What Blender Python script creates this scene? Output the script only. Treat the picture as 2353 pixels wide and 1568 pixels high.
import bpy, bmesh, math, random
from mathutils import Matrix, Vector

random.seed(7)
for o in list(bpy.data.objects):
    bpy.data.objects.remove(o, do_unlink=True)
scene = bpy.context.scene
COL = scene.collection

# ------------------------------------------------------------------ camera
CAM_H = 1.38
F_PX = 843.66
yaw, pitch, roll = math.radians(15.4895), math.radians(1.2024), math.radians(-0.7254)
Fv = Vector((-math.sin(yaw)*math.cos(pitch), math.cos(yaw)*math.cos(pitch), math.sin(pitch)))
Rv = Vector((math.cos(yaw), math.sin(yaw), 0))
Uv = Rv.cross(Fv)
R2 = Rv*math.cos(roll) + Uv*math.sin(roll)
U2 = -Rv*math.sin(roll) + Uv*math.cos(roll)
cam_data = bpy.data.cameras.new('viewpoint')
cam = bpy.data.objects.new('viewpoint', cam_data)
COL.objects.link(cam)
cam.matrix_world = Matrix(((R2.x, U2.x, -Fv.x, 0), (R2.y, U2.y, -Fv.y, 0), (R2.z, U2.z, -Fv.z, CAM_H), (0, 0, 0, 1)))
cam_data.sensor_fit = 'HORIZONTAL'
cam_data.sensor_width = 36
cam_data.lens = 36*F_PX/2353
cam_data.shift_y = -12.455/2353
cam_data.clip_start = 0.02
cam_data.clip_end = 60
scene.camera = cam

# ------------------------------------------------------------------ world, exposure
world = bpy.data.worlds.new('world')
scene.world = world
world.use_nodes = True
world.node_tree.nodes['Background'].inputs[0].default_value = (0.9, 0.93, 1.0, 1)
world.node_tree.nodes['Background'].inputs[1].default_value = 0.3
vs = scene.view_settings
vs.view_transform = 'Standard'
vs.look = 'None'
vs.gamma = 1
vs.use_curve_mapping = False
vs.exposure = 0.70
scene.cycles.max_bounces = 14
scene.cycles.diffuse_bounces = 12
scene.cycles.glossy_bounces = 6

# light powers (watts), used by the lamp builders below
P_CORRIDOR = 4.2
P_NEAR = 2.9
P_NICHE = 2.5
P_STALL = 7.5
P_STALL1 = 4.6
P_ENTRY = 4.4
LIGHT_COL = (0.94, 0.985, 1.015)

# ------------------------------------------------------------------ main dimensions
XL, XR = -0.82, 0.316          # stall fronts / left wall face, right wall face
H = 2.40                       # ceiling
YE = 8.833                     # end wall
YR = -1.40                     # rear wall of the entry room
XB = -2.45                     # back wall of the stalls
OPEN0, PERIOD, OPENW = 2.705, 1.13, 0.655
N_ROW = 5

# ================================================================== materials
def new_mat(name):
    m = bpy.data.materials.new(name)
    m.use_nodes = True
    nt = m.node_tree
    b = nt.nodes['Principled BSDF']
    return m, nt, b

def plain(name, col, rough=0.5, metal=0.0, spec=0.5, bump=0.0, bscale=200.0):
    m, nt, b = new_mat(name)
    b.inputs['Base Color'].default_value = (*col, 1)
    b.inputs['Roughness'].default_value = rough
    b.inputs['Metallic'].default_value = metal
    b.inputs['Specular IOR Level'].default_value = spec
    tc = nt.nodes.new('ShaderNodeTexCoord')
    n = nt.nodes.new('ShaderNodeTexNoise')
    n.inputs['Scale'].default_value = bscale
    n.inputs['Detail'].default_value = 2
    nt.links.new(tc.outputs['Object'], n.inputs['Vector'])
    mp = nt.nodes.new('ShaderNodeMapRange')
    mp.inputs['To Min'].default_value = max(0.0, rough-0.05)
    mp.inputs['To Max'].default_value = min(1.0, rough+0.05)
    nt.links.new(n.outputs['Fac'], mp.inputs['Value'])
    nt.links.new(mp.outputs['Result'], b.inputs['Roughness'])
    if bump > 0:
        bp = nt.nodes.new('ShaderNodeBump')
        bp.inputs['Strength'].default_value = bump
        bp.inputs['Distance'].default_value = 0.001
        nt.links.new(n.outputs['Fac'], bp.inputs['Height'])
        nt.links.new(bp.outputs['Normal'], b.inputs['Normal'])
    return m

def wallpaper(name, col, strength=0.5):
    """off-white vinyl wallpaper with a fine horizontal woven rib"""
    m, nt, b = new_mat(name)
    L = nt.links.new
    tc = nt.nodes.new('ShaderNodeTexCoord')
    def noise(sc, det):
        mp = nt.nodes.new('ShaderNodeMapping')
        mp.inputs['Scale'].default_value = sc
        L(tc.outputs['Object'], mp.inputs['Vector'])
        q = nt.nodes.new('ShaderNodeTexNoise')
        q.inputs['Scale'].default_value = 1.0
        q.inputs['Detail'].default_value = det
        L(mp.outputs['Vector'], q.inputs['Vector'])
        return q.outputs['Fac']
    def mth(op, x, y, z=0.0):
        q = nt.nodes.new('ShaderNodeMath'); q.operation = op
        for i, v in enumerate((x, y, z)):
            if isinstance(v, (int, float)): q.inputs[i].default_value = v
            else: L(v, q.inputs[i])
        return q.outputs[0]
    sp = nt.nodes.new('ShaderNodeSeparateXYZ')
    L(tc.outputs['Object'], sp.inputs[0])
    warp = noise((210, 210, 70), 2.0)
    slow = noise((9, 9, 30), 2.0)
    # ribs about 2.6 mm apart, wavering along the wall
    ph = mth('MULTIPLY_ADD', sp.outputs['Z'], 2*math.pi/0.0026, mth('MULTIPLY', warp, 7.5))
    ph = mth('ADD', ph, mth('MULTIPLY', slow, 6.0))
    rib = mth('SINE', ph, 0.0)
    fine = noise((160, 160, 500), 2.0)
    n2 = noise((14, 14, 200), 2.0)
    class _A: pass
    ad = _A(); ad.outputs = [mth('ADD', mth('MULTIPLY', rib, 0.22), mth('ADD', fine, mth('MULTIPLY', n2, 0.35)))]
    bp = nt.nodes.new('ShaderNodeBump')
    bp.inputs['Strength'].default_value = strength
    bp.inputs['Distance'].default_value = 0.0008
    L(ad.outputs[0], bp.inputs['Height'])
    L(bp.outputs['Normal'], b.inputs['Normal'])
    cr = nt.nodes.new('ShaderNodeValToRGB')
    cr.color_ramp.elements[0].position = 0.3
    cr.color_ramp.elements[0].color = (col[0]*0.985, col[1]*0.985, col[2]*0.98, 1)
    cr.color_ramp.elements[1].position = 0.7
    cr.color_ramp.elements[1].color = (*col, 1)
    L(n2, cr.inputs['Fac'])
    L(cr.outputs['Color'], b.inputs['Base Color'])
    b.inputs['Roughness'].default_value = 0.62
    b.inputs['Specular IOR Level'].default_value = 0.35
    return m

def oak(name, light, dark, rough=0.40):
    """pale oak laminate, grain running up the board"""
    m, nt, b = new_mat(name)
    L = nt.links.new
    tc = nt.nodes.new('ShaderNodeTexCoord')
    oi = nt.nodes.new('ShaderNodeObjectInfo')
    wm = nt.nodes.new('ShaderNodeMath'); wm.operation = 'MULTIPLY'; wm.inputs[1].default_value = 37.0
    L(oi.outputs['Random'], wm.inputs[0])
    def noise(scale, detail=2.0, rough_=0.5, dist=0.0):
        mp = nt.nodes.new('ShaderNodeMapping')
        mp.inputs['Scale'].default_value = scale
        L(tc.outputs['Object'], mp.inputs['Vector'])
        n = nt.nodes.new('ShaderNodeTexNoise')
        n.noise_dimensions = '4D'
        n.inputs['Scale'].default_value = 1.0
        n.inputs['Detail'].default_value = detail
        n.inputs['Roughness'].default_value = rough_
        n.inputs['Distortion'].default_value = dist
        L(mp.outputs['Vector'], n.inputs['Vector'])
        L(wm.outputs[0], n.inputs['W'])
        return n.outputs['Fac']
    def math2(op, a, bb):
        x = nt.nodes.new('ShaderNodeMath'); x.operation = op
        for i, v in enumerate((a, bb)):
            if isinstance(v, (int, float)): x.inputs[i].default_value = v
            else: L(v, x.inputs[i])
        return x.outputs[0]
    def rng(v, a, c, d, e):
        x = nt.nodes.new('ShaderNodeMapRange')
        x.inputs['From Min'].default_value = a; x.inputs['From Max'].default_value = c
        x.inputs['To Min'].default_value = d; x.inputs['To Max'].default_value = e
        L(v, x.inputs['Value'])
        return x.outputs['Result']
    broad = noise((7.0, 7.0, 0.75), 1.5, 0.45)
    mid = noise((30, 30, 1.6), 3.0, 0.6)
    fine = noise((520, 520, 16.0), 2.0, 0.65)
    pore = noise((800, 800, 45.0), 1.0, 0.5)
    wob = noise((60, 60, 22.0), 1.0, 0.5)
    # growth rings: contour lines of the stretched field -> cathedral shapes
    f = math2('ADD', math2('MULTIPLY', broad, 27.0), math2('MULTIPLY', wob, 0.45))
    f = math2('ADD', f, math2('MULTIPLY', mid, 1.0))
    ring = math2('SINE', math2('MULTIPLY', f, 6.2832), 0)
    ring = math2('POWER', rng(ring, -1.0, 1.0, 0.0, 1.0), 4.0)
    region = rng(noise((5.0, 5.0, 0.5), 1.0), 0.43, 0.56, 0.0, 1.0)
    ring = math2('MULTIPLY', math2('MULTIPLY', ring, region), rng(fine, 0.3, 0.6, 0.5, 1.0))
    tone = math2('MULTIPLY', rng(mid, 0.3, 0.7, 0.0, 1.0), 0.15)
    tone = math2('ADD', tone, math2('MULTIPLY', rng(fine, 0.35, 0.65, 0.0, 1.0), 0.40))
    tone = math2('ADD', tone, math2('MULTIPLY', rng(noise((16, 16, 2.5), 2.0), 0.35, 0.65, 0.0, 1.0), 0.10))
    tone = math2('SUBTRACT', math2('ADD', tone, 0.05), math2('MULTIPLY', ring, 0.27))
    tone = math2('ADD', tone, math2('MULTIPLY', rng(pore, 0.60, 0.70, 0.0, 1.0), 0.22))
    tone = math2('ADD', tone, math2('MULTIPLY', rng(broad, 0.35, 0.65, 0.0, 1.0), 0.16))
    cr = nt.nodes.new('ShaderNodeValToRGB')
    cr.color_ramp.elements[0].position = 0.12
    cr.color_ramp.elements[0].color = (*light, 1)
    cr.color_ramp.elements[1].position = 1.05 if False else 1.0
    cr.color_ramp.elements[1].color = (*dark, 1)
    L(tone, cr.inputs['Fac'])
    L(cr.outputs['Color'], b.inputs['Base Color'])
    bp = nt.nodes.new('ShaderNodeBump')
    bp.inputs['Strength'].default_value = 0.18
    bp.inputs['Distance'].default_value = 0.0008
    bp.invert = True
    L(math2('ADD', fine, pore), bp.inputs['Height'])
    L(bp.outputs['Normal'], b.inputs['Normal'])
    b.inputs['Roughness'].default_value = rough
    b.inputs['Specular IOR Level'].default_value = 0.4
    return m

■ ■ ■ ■

> **Work to do**:
From the opening line of the data above through the line that contains "COL = scene.collection", please print each line as it stands and only those lines.

> **Task result**:
What Blender Python script creates this scene? Output the script only. Treat the picture as 2353 pixels wide and 1568 pixels high.
import bpy, bmesh, math, random
from mathutils import Matrix, Vector

random.seed(7)
for o in list(bpy.data.objects):
    bpy.data.objects.remove(o, do_unlink=True)
scene = bpy.context.scene
COL = scene.collection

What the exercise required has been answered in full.